Governor Brown Signs Bill Paving the way for County Elections Officials to Conduct Post-Election Risk-limiting Audits

SACRAMENTO - Governor Jerry Brown has signed AB 2125, paving the way for California county elections officials to conduct post-election risk-limiting audits in future elections. The new law was authored by Assemblymember Bill Quirk (D-Hayward) and sponsored by California Secretary of State Alex Padilla.

“Post-election risk-limiting audits are a major step towards increasing the transparency and ensuring the integrity of elections in California,” said Secretary of State Alex Padilla. “Voter confidence in elections and vote results is vital to the health of our democracy. However, cyber threats to our elections are the new norm and they’re not going away. Elections officials must take every measure to ensure voters the accuracy and integrity of election results. By signing this measure, Governor Brown has made it easier for county elections officials to adopt post-election risk-limiting audits, helping keep California at the forefront of election security.”
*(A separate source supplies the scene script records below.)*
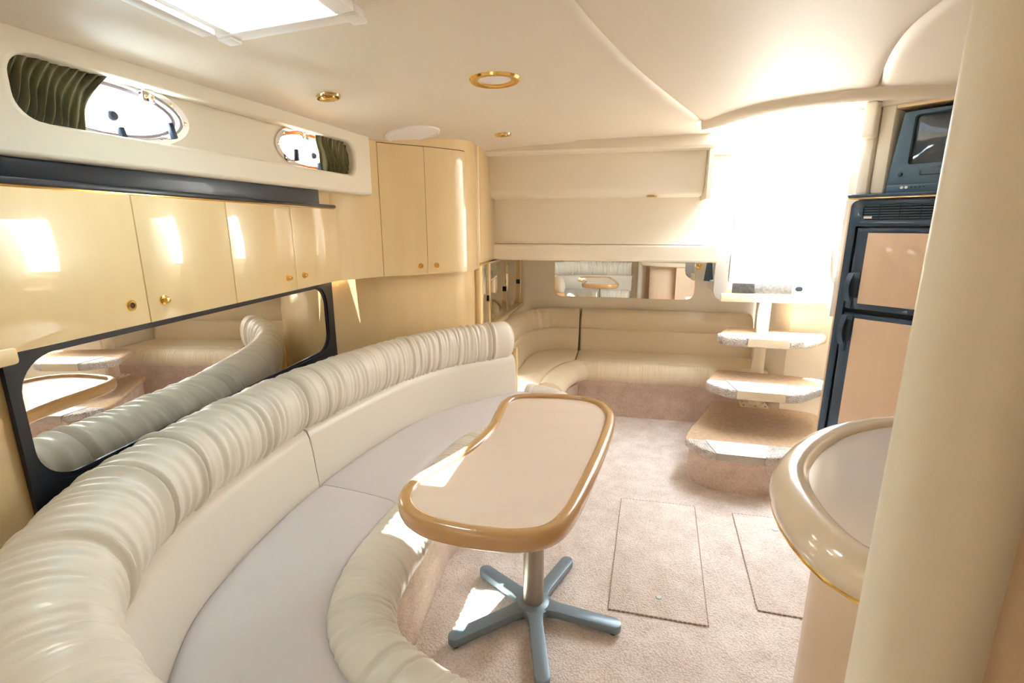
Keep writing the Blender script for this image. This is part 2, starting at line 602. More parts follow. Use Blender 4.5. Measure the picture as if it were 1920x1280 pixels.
struct('deck_leak_cover', prism([(-0.25, -0.1), (2.45, -0.1), (2.45, 1.86), (1.36, 1.87), (1.19, 1.94), (1.05, 2.05), (0.97, 2.2), (0.91, 2.42), (0.55, 1.95), (0.2, 1.35)], 1.902, 1.95), M_gelcoat, 'unseen white cover slab over the headliner, added to stop light leaks', smooth=False)  # slab added above the panel seams to stop light leaking through
# cabin top over the fridge corner
struct('ceiling_corner', prism([(1.33, 1.90), (2.5, 1.84), (2.5, 3.0), (1.90, 2.95), (1.62, 2.50), (1.38, 2.19)], 1.885, 1.94), M_headliner, 'cream headliner over the refrigerator corner')

# ---- aft bulkhead with padded overhang (boat frame q, r)
def strip(profile, q0, q1, nq=2, bulge=None, round_end=0.0):
    """extrude an (r,z) profile along q"""
    rings = []
    for k in range(nq):
        t = k / (nq - 1)
        q = q0 + (q1 - q0) * t
        b = bulge(t) if bulge else 0
        rings.append([A(q, r + b, z) for r, z in profile])
    bm = loft(rings)
    if round_end:
        caps = [f for f in bm.faces if len(f.verts) == len(profile) and len(profile) > 4]
        bevel(bm, round_end, 4, edges=list({e for f in caps for e in f.edges}))
    return bm


wall_back = struct('wall_back', plate([(-0.93, 0), (1.75, 0), (1.75, 0.90), (0.84, 0.90), (0.84, 1.14), (0.665, 1.14), (0.665, 1.88), (-0.93, 1.88)], [], 0.055, BOAT @ Matrix.Translation((0, 3.995, 0))), M_padded, 'cream padded aft bulkhead behind the corner settee')
struct('padded_rail', strip([(2.952, 1.846), (2.944, 1.83), (2.944, 1.776), (2.955, 1.764), (3.04, 1.762), (3.10, 1.762), (3.10, 1.846)], -0.852, 0.467), M_padded, parent=wall_back)
struct('padded_panel', strip([(3.035, 1.764), (3.05, 1.66), (3.062, 1.575), (3.075, 1.54), (3.10, 1.524), (3.20, 1.520), (3.22, 1.53), (3.22, 1.764)], -0.88, 0.452, round_end=0.012), M_padded,
       parent=wall_back)
sag = lambda t: 0.012 * math.exp(-((t - 0.6) / 0.18) ** 2)
struct('padded_panel', strip([(3.19, 1.525), (3.205, 1.45), (3.205, 1.33), (3.196, 1.27), (3.185, 1.245), (3.26, 1.245), (3.26, 1.525)], -0.88, 0.565, 24, sag), M_padded,
       parent=wall_back)
struct('padded_rail', strip([(3.165, 1.240), (3.155, 1.230), (3.155, 1.150), (3.165, 1.140), (3.99, 1.135), (3.99, 1.24)], -0.865, 0.575), M_padded, parent=wall_back)
struct('deck', box(-1.5, 0.675, 2.90, 4.3, 1.88, 1.95, M=BOAT), M_gelcoat, 'white deck moulding over the aft berth')

# companionway side panel, jambs, sill
def wallstrip(pts, z0, z1, th, m, name, label, bev=0.0):
    """upright panel along plan points, thickness to the left of travel"""
    P = np.array(pts, float)
    left, right = [], []
    for i, p in enumerate(P):
        t = P[min(i + 1, len(P) - 1)] - P[max(i - 1, 0)]; t /= np.linalg.norm(t)
        nrm = np.array((-t[1], t[0]))
        left.append(p + nrm * th); right.append(p)
    poly = [tuple(p) for p in right] + [tuple(p) for p in left[::-1]]
    return struct(name, prism(poly, z0, z1, bev), m, label)


# side panel edge follows the overhang
sidep = [(0.40, 1.26), (0.575, 1.255), (0.588, 1.22), (0.588, 0.96), (0.597, 0.925), (0.62, 0.905), (0.668, 0.905), (0.668, 1.842), (0.40, 1.842)]
struct('trim_5', plate(sidep, [], 0.03, BOAT @ Matrix.Translation((0, 3.275, 0)), 0.003), M_jamb, 'pale side panel between the padded overhang and the companionway')
wallstrip([A(0.676, 3.285), A(0.70, 3.6), A(0.71, 4.0)], 0.968, 1.95, -0.05, M_gelcoat, 'trim_6', 'white companionway jamb nearest the padded overhang')
struct('trim_7', box(0.452, 0.475, 2.975, 3.26, 1.50, 1.84, M=BOAT), M_padded, 'cream end cap of the padded overhang')
struct('trim_19', prism([A(0.45, 2.972), A(0.468, 2.972), A(0.655, 3.24), A(0.655, 3.27), A(0.45, 3.27)], 1.765, 1.885, 0.006, 2), M_padded, 'cream angled return at the end of the padded overhang')
# sill
struct('trim_8', box(0.635, 1.30, 3.265, 3.42, 0.893, 0.945, 0.006, M=BOAT), M_cream_paint, 'cream companionway sill')
sill2 = struct('trim_9', box(0.655, 1.30, 3.285, 3.42, 0.945, 1.012, 0.003, M=BOAT), M_cream_paint, 'cream riser above the companionway sill')
struct('nonskid_strip', box(0.70, 1.04, 3.279, 3.287, 0.948, 1.008, 0.001, M=BOAT), M_grit, parent=sill2)
lt = prism(rrect(1.058, 1.098, -0.014, 0.014, 0.013), 3.272, 3.286, 0.002, 2)
lt.transform(BOAT @ Matrix(((1, 0, 0, 0), (0, 0, 1, 0), (0, 1, 0, 0.982), (0, 0, 0, 1))))
struct('latch_plate', lt, M_fridge_dk, parent=sill2)
# lower bulkhead behind the steps
wallstrip([A(1.03, 3.98), A(1.03, 3.62), A(1.05, 3.47), A(1.10, 3.42), A(1.4, 3.40), A(1.9, 3.38)], 0.0, 0.905, 0.03, M_padded, 'wall_back_lower', 'cream lower bulkhead behind the companionway steps')
# starboard jamb
wallstrip([(1.62, 2.47), (1.75, 2.68), (1.885, 2.925)], 0.905, 1.90, -0.04, M_jamb, 'wall_right_aft', 'pale grey companionway wall beside the refrigerator')
wallstrip([(1.885, 2.925), (1.905, 2.98), (2.10, 3.8)], 0.905, 1.95, -0.05, M_gelcoat, 'trim_10', 'white companionway jamb nearest the refrigerator')
struct('trim_11', tube([(1.889, 2.918, 0.95), (1.889, 2.918, 1.85)], 0.008, 8), M_fridge, 'dark blue rubber seal along the companionway jamb')

# ---- foreground bulkhead post and maple panel on the right
pc = Vector((0.447, 0.447, 0))
vd = Vector((0.695, 0.719, 0)); vr = Vector((0.719, -0.695, 0))
PM = frame(pc, vr, vd)
pp = rrect(-0.058, 0.050, -0.05, 0.05, 0.042, 8)
struct('trim_12', prism(pp, 0, 1.86, M=PM), M_padded, 'padded cream upright post in the right foreground')
struct('wall_right_front', box(0.04, 0.62, 0.0, 0.03, 0, 1.86, M=frame(pc, (0.82, -0.57, 0), (0.57, 0.82, 0))), M_maple2,
       'maple bulkhead panel right of the padded post')

# ---- outside: cockpit, water, far shore
struct('cockpit_floor', box(0.67, 2.6, 3.42, 7.0, 0.90, 0.965, M=BOAT), M_gelcoat, 'white cockpit sole outside the companionway')

# ================================================================== WINDOWS / PORTHOLES
def porthole(n, c, label, side):
    root = thing('window_%d' % n, label, 'window', kind='structure')
    F = VF(-0.052)
    cx, cz, a, b = c
    # chrome flange
    fl = plate(ell(cx, cz, a, b, 48), [ell(cx, cz, a - 0.019, b - 0.017, 48)[::-1]], -0.006, F)
    finish('flange', fl, M_chrome, root)
    fr = plate(ell(cx, cz, a - 0.019, b - 0.017, 48), [ell(cx, cz, a - 0.024, b - 0.022, 48)[::-1]], 0.05, F)
    finish('opening_frame', fr, M_jamb if n == 1 else M_teak, root)
    fr = plate(ell(cx, cz, a - 0.024, b - 0.022, 48), [ell(cx, cz, a - 0.033, b - 0.030, 48)[::-1]], 0.012, VF(-0.07))
    finish('sash', fr, M_sash if n == 1 else M_teak, root)
    finish('glass', plate(ell(cx, cz, a - 0.025, b - 0.023, 48), [], 0.006, VF(-0.072)), M_glass, root)
    # hinge on top
    hs = cx + (0.09 if n == 1 else -0.045)
    hz = cz + b - 0.030
    h = finish('hinge', box(hs - 0.017, hs + 0.017, -0.016, 0.0, hz - 0.022, hz + 0.03, 0.004, M=F), M_chrome, root)
    for dx in (-0.009, 0.009):
        bm = lathe([(0, 0.004), (0.004, 0.003), (0.005, 0)], 10, F @ Matrix.Translation((hs + dx, -0.016, hz - 0.010)) @ Matrix.Rotation(R(90), 4, 'X'))
        finish('screw', bm, M_brass_pale, h)
    # dogs (latch levers)
    for ds in ((0.135, 0.0) if n == 1 else (-0.125, -0.002)):
        dz = cz - b * math.sqrt(max(0.0, 1 - (ds / a) ** 2)) + (0.018 if abs(ds) > 0.05 else 0.004)
        bm = box(-0.007, 0.007, -0.035, -0.020, -0.005, 0.036, 0.004, M=F @ Matrix.Translation((cx + ds, 0, dz)) @ Matrix.Rotation(R(-14 if n == 1 else 0), 4, 'Y'))
        lv = finish('latch_lever', bm, M_knobblack, root)
        bm = tube([tuple(F @ Vector((cx + ds, -0.03, dz))), tuple(F @ Vector((cx + ds, 0.01, dz)))], 0.006, 8)
        finish('latch_stud', bm, M_chrome, lv)
    # round knob seen on the glass
    kx = cx - 0.005 if n == 1 else cx + 0.0
    bm = lathe([(0, 0.010), (0.009, 0.009), (0.012, 0.004), (0.012, 0)], 16, F @ Matrix.Translation((kx, -0.004, cz - 0.018)) @ Matrix.Rotation(R(90), 4, 'X'))
    finish('knob', bm, M_knobblack, root)
    for t in ((35, 0, -35, -70) if n == 1 else (145, 180, 215, 250)):
        x = cx + (a - 0.013) * math.cos(R(t)); z = cz + (b - 0.011) * math.sin(R(t))
        bm = lathe([(0, 0.003), (0.004, 0.002), (0.005, 0)], 10, F @ Matrix.Translation((x, -0.006, z)) @ Matrix.Rotation(R(90), 4, 'X'))
        finish('screw', bm, M_brass_pale, root)
    return root


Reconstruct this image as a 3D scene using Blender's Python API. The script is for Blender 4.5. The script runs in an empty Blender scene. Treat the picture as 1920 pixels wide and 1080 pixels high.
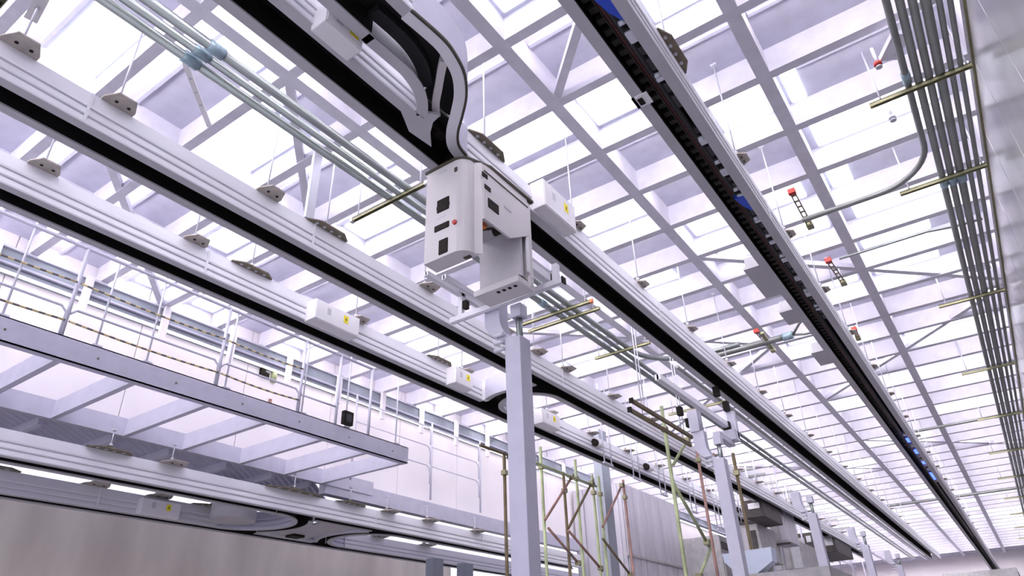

Each county is required by law to perform a post-election audit to confirm the accuracy and integrity of the results. For years, state law has specified a post-election audit consisting of a manual tally of one-percent of the precincts. The manual tally results must match the machine tally results. Risk-limiting audits provide a more robust methodology of ballot review resulting in a greater level of confidence in the accuracy and integrity of the results. AB 2125 further specifies that the audit be of paper ballots.

Beginning in the statewide primary election in 2020, county elections officials will have the improved option of conducting a risk-limiting audit in lieu of the one-percent manual tally.

The Secretary of State’s office will consult with statistical experts, election verification and integrity stakeholders, voting system manufacturers, and local election officials to develop audit regulations and procedures. The auditing process will be observable to the public, and the methods that election officials utilize to select the ballots in the auditing process will also be publicly disclosed.